● AIM OF THE TASK
Can you return the records below exactly as they stand, but only from the first line through the one with "COL = SC.collection"?

[Records with scene code]
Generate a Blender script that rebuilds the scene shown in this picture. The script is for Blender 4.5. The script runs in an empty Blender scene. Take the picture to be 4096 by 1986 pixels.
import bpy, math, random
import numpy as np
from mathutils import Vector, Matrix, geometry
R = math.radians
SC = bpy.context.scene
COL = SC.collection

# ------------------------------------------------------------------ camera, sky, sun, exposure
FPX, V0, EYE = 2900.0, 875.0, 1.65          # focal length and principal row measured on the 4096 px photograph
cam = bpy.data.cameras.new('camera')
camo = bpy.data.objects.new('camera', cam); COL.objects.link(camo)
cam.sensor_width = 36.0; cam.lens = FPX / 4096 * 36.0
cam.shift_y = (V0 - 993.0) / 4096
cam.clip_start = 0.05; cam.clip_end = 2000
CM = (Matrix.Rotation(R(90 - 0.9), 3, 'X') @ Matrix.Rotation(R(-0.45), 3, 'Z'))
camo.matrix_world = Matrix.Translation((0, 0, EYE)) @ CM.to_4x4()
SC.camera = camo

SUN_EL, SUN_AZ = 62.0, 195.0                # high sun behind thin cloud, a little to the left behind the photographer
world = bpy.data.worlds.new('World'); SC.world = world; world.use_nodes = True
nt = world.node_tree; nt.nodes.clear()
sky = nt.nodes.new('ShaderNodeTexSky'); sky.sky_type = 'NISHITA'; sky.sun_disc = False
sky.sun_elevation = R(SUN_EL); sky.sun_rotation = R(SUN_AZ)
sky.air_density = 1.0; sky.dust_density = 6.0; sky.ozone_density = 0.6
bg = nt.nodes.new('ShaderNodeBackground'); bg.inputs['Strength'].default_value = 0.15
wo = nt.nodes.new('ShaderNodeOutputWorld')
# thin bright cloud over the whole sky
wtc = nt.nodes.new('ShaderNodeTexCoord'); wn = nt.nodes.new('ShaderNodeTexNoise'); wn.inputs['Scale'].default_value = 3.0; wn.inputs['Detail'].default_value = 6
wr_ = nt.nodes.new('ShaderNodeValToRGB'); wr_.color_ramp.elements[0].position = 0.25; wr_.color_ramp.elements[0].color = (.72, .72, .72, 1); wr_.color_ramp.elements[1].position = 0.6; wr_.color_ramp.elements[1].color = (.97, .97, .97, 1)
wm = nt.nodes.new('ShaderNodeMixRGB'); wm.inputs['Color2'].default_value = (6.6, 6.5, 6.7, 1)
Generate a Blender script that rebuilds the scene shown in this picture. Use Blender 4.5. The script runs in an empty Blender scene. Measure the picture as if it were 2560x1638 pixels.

● SOLUTION FOR THIS PROBLEM
Generate a Blender script that rebuilds the scene shown in this picture. The script is for Blender 4.5. The script runs in an empty Blender scene. Take the picture to be 4096 by 1986 pixels.
import bpy, math, random
import numpy as np
from mathutils import Vector, Matrix, geometry
R = math.radians
SC = bpy.context.scene
COL = SC.collection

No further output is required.